[usas] WRC for NY State!

From: Kirk Anthony Scirto (ks002h@mail.rochester.edu)
Date: Mon Mar 25 2002 - 20:59:29 EST


Hey USAS,

It sounds like all New York State colleges under the SUNY and CUNY systems
are on the verge of joining the WRC!!! Check out the article below and
please email me as to how U of Rochester students can help make this
legislation happen! peace,
Kirk Scirto, No Sweat U of Rochester

The Ithaca Journal
Monday, March 25, 2002

Campuses bring muscle to sweatshop protest
Legislature on verge of strengthening schools' ability to refuse to do
business with firms
By MICHAEL GORMLEY
The Associated Press

--------------------------------------------------------------------------------
ALBANY -- In public campus stores statewide, sweat shirts with school
logos can go for $36, a polo shirt costs $31, and a trendy hooded pullover
sweat shirt rarely used for sweating fetches $48 or more.
But in places such as Puebla, Mexico, where the fashionable Nike and
Reebok college sweat shirts have long been made, the worker pulled down
about 65 cents an hour. Workers also complained of verbal abuse and said
several employees were fired after a cafeteria boycott over the quality of
the food.

Those conditions are slowly changing in a large part due to the efforts of
the Worker Rights Consortium, a nonprofit organization that enlisted 94
colleges and universities in its fight against sweatshops.

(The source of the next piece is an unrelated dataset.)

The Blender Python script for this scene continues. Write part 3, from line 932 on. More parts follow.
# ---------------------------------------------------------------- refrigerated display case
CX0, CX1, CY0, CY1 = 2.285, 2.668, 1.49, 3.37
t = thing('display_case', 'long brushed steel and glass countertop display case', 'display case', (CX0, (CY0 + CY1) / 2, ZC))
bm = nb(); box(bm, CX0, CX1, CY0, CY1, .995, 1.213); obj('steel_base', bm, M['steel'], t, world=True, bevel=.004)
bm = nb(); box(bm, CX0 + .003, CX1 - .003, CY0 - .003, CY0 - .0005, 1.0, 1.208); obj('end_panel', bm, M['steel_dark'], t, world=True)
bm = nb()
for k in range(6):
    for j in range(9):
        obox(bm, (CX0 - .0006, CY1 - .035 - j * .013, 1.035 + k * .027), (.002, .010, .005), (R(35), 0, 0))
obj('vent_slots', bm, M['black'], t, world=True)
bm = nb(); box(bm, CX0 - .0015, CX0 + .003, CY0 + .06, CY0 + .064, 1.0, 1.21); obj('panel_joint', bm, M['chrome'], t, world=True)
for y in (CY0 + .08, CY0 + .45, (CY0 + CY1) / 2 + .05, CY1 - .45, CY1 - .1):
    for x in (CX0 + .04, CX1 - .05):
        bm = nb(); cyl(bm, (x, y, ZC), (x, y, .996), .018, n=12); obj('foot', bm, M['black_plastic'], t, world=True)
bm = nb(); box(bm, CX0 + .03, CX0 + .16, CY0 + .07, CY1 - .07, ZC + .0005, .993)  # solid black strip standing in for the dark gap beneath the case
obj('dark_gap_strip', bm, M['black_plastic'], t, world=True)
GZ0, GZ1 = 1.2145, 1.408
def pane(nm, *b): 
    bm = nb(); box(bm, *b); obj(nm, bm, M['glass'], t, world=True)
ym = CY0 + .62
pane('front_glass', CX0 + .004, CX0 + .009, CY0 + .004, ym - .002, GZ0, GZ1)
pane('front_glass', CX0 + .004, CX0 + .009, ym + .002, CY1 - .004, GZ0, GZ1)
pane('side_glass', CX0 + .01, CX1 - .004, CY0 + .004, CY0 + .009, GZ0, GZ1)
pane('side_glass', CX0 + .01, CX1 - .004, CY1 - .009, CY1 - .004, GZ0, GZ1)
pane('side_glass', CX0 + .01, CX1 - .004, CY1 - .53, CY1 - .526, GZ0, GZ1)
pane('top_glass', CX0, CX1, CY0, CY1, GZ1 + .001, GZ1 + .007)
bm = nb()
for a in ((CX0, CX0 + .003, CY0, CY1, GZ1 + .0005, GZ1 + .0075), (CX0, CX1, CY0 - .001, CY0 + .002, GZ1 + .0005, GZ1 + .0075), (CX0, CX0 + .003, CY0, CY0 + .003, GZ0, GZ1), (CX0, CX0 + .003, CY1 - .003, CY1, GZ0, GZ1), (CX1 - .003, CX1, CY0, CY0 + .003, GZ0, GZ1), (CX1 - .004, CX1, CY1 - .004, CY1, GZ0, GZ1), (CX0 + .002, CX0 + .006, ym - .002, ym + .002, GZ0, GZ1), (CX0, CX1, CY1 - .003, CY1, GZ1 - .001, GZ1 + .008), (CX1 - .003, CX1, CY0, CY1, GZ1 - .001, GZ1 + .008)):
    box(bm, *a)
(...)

The effort is in line for a major boost. The state Legislature is poised
to change state law to allow the State University of New York's 64
campuses and the City University of New York's 20 campuses to refuse to
deal with sweatshop products.

Under the legislation, SUNY and CUNY campuses would be allowed to declare
that a firm that uses sweatshops to make products is unqualified to do
business with the college, even if that company submitted the lowest price
in a competitive bidding process.

"The strength of the organization depends on the participation of colleges
and universities," said Scott Nova of the Washington, D.C.-based Rights
Consortium. "If the State University or City University systems as a whole
joined, that would obviously greatly increase our strength, as would
individual schools if they joined."

State lawmakers say there's strong support for the bill.

"It will give a tool where a community can publicly react and bring
economic might to say, 'You aren't a qualified provider because you have a
shoddy record,"' said Assemblyman John McEneny, an Albany
Democrat. "Otherwise, we're subsidizing sweatshops -- the worst possible
scenario."

In Puebla, the Worker Rights Consortium prompted changes in the plant and
in making the union more responsive.

"Workers now have a direct and effective negotiator, their union, which is
enabling them to improve working conditions -- in terms of dangerous areas
of the plant, ventilation, lighting, breaks, cafeteria food, treatment of
workers by supervisors and in other ways," said Huberto Juarez Nunez, a
professor of Economics at the Autonomous University of Puebla in
Mexico. He mediated the worker dispute.

"Workers now have a clause in their contract that links salaries to the
earnings of the company," Nunez said. "Never before in Mexico, in any
manufacturing industry, has there been such a clause."

Ithaca College has avoided sweatshop manufacturers since 1998, when the
college required vendors to sign a "code of conduct." A comparison of
apparel in its campus store shows the same prices as those at SUNY schools
that have not yet taken that stand. Ithaca joined the Worker Rights
Consortium in February.

"Ithaca College has long promoted the notion of 'social screening' in
cases where our business activities could be seen to have a direct
relationship with abuses of human rights," said college President Peggy
Williams.

The breakthrough shows how pervasive the problem is in college apparel,
much of which is made at least in part in Mexico or Asia.

"It's very difficult not to buy a sweatshop item," said Tina Post of
NYPIRG. "It's endemic."

She and McEneny said experience so far has shown little if any added price
when manufacturers avoid sweatshops or improve conditions.

"There would be a higher economic cost in a student boycott," McEneny
said, noting the growing support of the movement on campuses.

The college bill has strong sponsors: Assembly Labor Committee Chairwoman
Catherine Nolan, D-Queens, in the Assembly and Senate Labor Committee
Chairman Guy Velella, R-Bronx, in the Senate.

Gov. George Pataki is an opponent of sweatshop labor and would "certainly
look forward" to reviewing the bill if the Legislature sends it to him,
Pataki spokesman Joseph Conway said.